Civil Engineer Job Description: Is This Field For You?

Civil engineers are responsible for making our living space and urban environment function as an effective and sustainable unit. They design and assemble infrastructure we see around us like streets, railways, sewers, water infrastructure, bridges, and other complex systems.

Here is the basic civil engineer job description, and the pros and cons of the job and field as a whole:

Average Day

Civil engineers have a cross-functional role, therefore their work varies from day to day. Civil engineers put designs together for municipalities, private agencies, and a variety of other institutions. This means that civil engineers typically work on a large variety of projects for various of clients. Most civil engineers find themselves working in a firm with many different clients. However, civil engineers may work exclusively for a large governmental institution, where they are dedicated to governement-funded projects. A civil engineer is not necessarily stuck in an office all day long. Quite often, civil engineers will spend their days on site while overseeing the construction of a project.


The work and projects civil engineers work on is never routine. Projects will change, and civil engineers can move from project to project. They are rarely committed to a single project for more than a year. The industry is also broad enough for civil engineers to explore different types of work if they get an itch to try something new. The field of civil engineering has been, and continues to be, one of the most well respected fields of engineering, which yields respect in industry and good compensation.

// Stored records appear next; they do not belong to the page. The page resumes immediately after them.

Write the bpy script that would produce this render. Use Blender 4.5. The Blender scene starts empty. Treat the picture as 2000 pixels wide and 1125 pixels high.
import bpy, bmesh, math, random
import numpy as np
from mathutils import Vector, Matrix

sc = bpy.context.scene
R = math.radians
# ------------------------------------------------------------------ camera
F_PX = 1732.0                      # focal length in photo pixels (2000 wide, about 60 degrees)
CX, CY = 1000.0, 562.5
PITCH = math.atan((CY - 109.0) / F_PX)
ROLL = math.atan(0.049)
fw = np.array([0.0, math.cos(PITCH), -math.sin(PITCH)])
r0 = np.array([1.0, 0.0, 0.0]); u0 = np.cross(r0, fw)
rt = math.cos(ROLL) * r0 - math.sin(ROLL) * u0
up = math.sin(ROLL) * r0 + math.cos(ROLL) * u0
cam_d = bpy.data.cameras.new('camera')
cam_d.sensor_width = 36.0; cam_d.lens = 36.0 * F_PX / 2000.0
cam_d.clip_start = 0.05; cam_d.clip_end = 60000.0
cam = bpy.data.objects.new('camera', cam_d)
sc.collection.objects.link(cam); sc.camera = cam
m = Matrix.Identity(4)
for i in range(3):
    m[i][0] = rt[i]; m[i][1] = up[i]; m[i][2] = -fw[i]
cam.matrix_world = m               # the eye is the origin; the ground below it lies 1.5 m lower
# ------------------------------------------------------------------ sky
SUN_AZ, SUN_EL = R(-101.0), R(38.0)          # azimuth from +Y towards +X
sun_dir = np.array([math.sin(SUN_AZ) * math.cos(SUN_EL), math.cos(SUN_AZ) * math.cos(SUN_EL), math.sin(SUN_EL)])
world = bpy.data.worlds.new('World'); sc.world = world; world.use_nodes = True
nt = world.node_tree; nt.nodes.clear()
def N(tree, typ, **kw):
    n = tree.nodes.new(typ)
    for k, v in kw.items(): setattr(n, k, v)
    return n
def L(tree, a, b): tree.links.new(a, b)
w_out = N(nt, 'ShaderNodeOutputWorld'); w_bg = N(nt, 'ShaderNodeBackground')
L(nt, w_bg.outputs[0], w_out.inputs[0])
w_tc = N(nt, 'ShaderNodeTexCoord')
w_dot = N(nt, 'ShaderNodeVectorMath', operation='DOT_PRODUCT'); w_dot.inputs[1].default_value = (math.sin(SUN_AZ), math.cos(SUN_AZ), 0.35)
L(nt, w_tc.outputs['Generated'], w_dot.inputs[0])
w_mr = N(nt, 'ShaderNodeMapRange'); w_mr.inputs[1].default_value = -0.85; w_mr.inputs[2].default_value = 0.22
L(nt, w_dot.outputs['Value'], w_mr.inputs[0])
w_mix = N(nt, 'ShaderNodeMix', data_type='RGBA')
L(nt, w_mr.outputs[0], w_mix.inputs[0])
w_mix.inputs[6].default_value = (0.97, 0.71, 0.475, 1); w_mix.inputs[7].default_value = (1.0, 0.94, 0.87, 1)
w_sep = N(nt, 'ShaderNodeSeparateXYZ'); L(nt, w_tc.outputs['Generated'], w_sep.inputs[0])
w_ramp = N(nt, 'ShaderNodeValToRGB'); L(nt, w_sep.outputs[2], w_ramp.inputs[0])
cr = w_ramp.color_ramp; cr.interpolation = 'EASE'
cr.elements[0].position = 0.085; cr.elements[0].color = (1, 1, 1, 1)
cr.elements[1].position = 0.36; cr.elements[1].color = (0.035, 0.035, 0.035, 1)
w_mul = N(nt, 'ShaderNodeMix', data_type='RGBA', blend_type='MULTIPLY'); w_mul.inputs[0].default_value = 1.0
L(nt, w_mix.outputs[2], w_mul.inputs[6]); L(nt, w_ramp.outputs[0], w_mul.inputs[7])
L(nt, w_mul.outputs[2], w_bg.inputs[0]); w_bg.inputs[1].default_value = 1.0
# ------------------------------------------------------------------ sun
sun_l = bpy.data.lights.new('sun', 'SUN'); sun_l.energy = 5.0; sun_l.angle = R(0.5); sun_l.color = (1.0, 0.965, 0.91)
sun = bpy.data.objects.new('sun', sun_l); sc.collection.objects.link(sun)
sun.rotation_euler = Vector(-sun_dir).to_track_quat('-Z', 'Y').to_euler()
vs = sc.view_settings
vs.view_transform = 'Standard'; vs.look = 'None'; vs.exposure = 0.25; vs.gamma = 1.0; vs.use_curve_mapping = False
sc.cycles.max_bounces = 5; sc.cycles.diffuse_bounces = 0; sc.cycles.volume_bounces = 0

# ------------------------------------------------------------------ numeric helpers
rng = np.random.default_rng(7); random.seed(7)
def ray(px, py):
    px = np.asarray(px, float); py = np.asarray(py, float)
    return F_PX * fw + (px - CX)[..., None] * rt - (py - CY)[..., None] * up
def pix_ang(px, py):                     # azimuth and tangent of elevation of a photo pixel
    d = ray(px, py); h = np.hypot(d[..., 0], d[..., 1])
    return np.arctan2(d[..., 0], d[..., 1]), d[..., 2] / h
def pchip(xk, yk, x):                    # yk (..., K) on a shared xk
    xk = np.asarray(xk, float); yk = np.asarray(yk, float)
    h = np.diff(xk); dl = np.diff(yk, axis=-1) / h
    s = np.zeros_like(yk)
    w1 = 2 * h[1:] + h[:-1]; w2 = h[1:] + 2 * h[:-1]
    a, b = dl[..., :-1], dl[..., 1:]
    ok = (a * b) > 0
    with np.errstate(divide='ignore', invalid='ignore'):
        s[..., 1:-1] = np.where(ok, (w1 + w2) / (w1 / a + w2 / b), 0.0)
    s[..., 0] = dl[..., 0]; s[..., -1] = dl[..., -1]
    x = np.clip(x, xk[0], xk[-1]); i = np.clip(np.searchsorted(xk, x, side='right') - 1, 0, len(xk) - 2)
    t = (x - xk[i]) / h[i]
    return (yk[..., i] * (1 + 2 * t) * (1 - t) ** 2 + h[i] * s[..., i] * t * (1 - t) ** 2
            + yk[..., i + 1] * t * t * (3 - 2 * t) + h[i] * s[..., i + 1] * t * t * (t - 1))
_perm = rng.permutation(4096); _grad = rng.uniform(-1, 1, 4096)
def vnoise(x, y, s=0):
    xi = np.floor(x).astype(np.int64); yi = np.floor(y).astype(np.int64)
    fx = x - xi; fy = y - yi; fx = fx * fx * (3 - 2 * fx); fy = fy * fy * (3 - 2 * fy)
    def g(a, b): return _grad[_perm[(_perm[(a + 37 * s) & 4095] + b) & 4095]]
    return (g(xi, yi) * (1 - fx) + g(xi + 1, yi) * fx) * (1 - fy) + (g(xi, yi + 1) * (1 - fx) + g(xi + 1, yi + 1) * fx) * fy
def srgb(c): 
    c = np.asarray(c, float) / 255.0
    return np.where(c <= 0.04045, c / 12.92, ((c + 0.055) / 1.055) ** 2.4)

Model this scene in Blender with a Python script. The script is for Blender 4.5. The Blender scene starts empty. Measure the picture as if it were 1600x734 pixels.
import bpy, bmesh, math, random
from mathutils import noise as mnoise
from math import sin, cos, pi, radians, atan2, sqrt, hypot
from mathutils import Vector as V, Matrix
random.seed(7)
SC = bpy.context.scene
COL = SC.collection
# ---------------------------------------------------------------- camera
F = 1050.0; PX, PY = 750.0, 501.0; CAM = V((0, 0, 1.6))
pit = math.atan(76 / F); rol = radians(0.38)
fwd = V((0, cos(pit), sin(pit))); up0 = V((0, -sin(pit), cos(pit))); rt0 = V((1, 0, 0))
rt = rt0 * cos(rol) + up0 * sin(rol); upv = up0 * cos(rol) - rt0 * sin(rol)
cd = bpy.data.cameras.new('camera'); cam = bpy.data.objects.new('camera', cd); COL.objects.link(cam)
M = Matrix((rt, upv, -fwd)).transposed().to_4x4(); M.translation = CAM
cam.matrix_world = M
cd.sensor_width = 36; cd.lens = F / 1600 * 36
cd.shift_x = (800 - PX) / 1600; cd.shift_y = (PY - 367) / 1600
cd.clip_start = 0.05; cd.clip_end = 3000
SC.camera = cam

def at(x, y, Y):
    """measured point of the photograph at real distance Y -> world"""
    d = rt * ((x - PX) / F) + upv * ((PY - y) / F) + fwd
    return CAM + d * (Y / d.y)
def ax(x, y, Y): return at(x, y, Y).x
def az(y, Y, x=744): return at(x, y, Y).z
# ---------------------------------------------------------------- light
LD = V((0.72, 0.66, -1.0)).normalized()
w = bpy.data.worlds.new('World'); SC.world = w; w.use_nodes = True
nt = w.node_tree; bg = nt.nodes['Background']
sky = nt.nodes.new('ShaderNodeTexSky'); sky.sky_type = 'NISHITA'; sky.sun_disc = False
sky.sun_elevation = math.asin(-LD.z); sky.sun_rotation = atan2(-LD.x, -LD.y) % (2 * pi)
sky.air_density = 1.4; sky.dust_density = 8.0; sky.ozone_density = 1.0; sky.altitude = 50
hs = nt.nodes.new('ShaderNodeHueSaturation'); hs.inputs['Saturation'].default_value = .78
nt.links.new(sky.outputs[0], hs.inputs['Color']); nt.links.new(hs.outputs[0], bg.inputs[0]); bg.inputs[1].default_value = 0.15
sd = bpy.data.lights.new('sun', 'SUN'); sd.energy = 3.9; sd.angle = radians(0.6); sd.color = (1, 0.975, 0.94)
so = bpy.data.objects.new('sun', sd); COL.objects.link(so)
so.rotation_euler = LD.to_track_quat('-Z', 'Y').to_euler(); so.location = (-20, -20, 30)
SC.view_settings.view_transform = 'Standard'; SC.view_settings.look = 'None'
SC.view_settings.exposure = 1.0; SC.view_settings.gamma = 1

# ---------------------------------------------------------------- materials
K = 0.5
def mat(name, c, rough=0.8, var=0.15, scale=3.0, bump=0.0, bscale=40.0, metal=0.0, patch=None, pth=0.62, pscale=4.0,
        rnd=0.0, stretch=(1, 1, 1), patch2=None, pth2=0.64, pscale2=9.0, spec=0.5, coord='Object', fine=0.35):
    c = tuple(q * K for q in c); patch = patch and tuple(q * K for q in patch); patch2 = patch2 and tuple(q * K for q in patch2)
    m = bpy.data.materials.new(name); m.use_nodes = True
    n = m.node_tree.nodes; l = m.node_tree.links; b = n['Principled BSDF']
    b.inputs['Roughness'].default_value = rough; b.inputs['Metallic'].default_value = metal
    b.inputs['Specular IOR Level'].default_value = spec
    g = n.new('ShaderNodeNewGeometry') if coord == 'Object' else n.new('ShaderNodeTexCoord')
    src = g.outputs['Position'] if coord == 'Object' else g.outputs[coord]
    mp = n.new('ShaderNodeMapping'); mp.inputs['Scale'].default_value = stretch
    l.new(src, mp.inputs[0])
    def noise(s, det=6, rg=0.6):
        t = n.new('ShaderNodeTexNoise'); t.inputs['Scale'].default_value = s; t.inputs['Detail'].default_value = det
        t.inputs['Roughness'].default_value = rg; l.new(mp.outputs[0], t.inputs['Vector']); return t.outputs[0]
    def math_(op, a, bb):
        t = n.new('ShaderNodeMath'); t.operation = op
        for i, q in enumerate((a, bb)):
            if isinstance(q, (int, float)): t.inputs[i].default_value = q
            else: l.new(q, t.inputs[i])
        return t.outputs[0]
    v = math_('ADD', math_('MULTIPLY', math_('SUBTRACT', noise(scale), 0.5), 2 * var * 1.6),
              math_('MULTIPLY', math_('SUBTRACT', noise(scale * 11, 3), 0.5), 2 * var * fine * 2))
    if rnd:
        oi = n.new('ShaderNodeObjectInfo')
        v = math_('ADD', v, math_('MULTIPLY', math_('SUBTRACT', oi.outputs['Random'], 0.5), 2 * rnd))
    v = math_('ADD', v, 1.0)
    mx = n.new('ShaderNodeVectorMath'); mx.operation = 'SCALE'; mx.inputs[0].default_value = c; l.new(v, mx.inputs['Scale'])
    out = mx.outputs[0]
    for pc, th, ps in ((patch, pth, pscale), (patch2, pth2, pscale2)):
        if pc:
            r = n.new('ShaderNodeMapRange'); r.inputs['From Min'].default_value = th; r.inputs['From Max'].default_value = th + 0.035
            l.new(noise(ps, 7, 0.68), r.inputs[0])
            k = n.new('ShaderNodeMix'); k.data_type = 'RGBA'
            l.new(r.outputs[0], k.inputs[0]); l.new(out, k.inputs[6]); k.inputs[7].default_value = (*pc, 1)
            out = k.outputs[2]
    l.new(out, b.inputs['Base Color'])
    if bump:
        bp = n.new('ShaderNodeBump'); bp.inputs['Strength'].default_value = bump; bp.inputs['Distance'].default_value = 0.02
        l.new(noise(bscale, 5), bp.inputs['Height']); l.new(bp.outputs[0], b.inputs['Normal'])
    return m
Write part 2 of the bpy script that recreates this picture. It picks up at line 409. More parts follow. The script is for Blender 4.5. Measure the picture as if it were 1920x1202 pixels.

Because civil engineers often develop the plans for high-budget and expensive projects, they may be held liable for anything that goes wrong with the project. A simple error in the plans can cost the entire engineering firm millions of dollars, which results in huge amounts of detailed planning before any projects are carried out. More, civil engineer’s job stability is dependent on the current conditions of the economy.


Higher education is a must in order to practice as a civil engineer. Practitioners must obtain at least a bachelor’s degree in Civil Engineering, though a master’s degree is preferred by many employers. Luckily, for those already in the workforce, there are online Civil Engineering degrees available so you can complete your coursework during nights and weekends.